TELEFÓNICA
"ONE" MULTI-BRAND DESIGN SYSTEM

UX Designer
Documentation UX Writer
UI Designer

As part of the Design System team from inception at Telefónica, we conducted a comprehensive audit across 10 brands, analysing digital products at a component level to identify shared patterns and critical differences.

This insight informed the creation of a single, scalable core component library, designed as the foundation for all brand implementations. From this base, we developed individual branded libraries, enabling product teams to work consistently while maintaining their unique visual identity.

The process was highly collaborative, spanning a distributed team working across multiple markets and brand ecosystems. Together, we delivered 30+ core components, 10 branded libraries, and a fully documented Design System, providing clear guidance, governance, and a scalable framework for ongoing product development.

For this project I used:

  • Figma

  • Zeroheight

CHALLENGE

Telefónica operates multiple mobile brands across different markets, each with its own visual language and identity. As these brands were brought under a single organisation, there was a need to unify the experience without losing brand individuality.

The objective was to establish a shared Design System core that enabled designers across the business to collaborate, standardise patterns, and share best practices. This ensured a consistent, seamless user experience, particularly at transition points between brand-specific products and Telefónica owned platforms, while still allowing each brand to retain its distinct identity.

SOLUTION

By establishing a shared core component library, each brand retained its distinct visual identity while benefiting from consistent, reusable patterns and user journeys. This enabled designers to collaborate more effectively, align on best practices, and deliver a more cohesive experience across the ecosystem.

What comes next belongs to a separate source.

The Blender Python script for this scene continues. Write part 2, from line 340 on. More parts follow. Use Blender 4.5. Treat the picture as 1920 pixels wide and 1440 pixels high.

From a development perspective, shared functionality only needed to be built once. Brand-specific styling could then be applied on top of a common foundation, significantly reducing duplication of effort. This approach improved efficiency, reduced costs, and allowed engineering teams to focus on delivering new features and modernising legacy systems rather than rebuilding the same interfaces across multiple brands.

ANALYSIS

By mapping component matrices across products, we visualised the full landscape and identified patterns, overlaps, and inconsistencies. This enabled informed decisions when defining a unified core component library, establishing a scalable foundation from which all branded libraries could be built.

INTERNAL UX

As the Design System team, we established the foundations for scale - defining file structures, naming conventions, and ways of working to ensure consistency and efficient collaboration across teams.

We developed and delivered presentations to drive adoption, clearly communicating components, patterns, and workflows. In parallel, we built a multi-library, multi-brand system architecture, enabling a shared core of components to be reused across established brands while supporting their individual identities.

ONE DESIGN SYSTEM TO RULE THEM ALL

Core components were developed within the central Design System and propagated to brand libraries, with theming applied to preserve each brand’s visual identity during updates.

Brand-specific libraries were extended with tailored components, enabling individual teams to manage their own needs while remaining aligned to the shared foundation.

Adoption was driven through Design System workshops and regular cross-team sessions, encouraging collaboration, reinforcing cohesion, and helping teams determine when components should remain brand-specific or be elevated into the core library.